Some of the early four-function calculators were hardwired rather than using a processor, but that went out of style quickly once it became relatively easy and inexpensive to use a processor.

In the past most calculator processors were four-bit, with HPs use of a 56-bit word being a notable exception. AFAICT, most calculators now use 8-bit processors, with high-end calculators using 16-bit or 32-bit processors.

The newer ARM based HPs (12C, 20b, 30b) use a 32 bit core. The "processor" is in fact an all in one solution with all necessary functionality on one chip, including memory.

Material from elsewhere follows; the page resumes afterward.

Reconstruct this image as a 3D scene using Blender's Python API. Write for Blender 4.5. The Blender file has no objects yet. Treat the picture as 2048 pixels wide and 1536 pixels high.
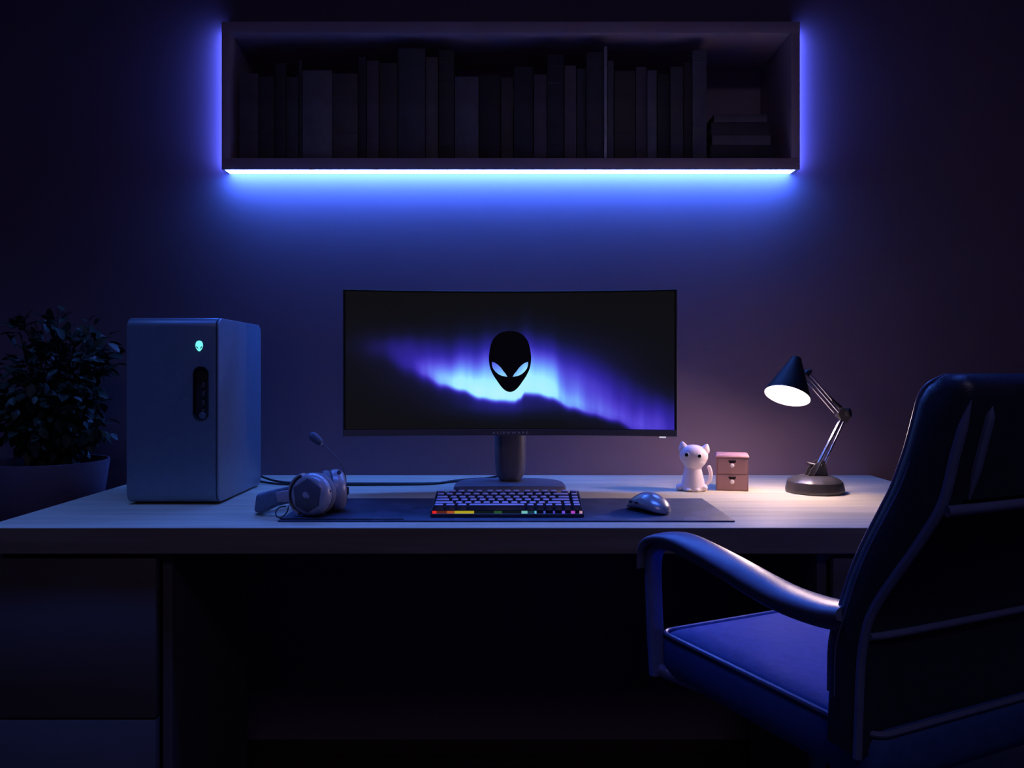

TI introduced this technology in the early days of the TI-30, the LED model. A single chip, bonded directly to the board which carried the LED bar on its back, contained the complete calculator. The functionality has of course vastly increased over the years. We can assume that the chip contains a processor and its firmware but you can't tell from the outside.

Actually the single-chip calculator predates the TI-30 by almost five years (September 1971, vs. June 1976).

At the age of 12, my interest in calculator electronics hadn't sufficiently developed to recognize this. ;)

The bonded die has been used by National Semiconductor as early as 1975 (Novus 650).
Novus 650

(Even if the page states 1976, the date code 540 aka 7540 is clearly visible.)

Joerg Woerner's interesting TMS-0102 webpage gives some details of the early one-chip design (minus display drivers) that was in many four-function machines of 40 years ago. Including my first, the Bomar 901B that cost me the 2011 equivalent of $700.

How "single" is single-chip???

The TI-30 included the display drivers while the TMS1802 (1971) needed four additional integrated circuits to drive the LED's.

The TMS08** (1974) needed one display driver and the TMS9** (1975) was the first "single-chip" solution from TI. Think TI-1200!


Two chips below the blob ;-))


I seem to recall that there were single-chip calculators using the Mostek MK6010 by mid-1971. However, they did use some discrete transistors as well.